It was inevitable that, apropos of Poe, our customary national nonsense about the “art of the short story” should have recurred in a painful and acute form. It is a platitude of “Literary Pages” that Anglo-Saxon writers cannot possess themselves of the “art of the short story.” The only reason advanced has been that Guy du Maupassant wrote very good short stories, and he was French! God be thanked! Last week we all admitted that Poe had understood the “art of the short story.” (His name had not occurred to us before.) Henceforward our platitude will be that no Anglo-Saxon writer can compass the “art of the short story” unless his name happens to be Poe. Another platitude is that the short story is mysteriously somehow more difficult than the long story—the novel. Whenever I meet that phrase, “art of the short story,” in the press I feel as if I had drunk mustard and water. And I would like here to state that there are as good short stories in English as in any language, and that the whole theory of the unsuitability of English soil to that trifling plant the short story is ridiculous. Nearly every novelist of the nineteenth century, from Scott to Stevenson, wrote first-class short stories.

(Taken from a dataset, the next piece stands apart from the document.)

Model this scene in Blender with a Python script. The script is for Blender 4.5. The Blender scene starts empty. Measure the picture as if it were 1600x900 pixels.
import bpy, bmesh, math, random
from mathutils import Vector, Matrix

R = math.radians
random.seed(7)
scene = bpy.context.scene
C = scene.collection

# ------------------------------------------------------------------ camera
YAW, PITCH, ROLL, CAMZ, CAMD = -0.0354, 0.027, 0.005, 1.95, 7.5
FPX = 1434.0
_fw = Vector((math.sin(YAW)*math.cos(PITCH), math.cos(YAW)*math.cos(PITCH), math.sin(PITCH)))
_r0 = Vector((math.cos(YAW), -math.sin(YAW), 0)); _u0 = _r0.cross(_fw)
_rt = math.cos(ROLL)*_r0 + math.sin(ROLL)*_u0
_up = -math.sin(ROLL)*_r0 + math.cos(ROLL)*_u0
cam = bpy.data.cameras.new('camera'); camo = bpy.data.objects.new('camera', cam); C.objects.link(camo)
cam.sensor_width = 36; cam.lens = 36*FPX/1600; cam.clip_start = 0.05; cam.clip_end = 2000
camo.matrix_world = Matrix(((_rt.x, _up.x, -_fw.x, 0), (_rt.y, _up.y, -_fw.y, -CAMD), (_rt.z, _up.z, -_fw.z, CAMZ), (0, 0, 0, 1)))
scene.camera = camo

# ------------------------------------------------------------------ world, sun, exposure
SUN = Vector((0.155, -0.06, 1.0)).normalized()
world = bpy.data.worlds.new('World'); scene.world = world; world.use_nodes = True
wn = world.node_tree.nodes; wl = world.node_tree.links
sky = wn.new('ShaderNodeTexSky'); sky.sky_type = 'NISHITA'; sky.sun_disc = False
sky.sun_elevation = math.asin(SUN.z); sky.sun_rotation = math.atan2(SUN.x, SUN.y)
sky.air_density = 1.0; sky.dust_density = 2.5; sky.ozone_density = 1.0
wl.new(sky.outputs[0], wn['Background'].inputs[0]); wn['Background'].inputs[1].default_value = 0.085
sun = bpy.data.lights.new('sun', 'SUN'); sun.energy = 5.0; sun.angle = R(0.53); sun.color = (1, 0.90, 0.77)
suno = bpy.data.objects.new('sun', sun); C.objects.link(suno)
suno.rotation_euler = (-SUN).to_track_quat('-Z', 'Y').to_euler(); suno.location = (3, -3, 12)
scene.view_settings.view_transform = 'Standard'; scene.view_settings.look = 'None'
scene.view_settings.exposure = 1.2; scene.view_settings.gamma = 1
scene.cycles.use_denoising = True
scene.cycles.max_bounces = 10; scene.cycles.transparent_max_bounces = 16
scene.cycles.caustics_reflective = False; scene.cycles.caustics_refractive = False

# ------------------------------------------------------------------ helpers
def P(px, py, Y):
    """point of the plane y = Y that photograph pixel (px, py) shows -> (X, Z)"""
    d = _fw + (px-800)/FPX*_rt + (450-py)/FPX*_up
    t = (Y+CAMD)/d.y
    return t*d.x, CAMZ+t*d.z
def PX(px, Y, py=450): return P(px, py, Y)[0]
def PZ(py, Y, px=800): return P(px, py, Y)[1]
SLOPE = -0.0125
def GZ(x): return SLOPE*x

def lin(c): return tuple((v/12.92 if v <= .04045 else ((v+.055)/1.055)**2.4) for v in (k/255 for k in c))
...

There are now working in England to-day at least six writers who can write, and have written, better short stories than any living writer of their age in France. As for the greater difficulty of the short story, ask any novelist who has succeeded equally well in both. Ask Thomas Hardy, ask George Meredith, ask Joseph Conrad, ask H.G. Wells, ask Murray Gilchrist, ask George Moore, ask Eden Phillpotts, ask “Q,” ask Henry James. Lo! I say to all facile gabblers about the “art of the short story,” as the late “C.-B.” said to Mr. Balfour: “Enough of this foolery!” It is of a piece with the notion that a fine sonnet is more difficult than a fine epic.
MIDDLE-CLASS
[4 Feb. ’09]
As a novelist, a creative artist working in the only literary “form” which widely appeals to the public, I sometimes wonder curiously what the public is. Not often, because it is bad for the artist to think often about the public. I have never by inquiry from those experts my publishers learnt anything useful or precise about the public. I hear the words “the public,” “the public,” uttered in awe or in disdain, and this is all. The only conclusion which can be drawn from what I am told is that the public is the public. Still, it appears that my chief purchasers are the circulating libraries. It appears that without the patronage of the circulating libraries I should either have to live on sixpence a day or starve. Hence, when my morbid curiosity is upon me, I stroll into Mudie’s or the Times Book Club, or I hover round Smith’s bookstall at Charing Cross.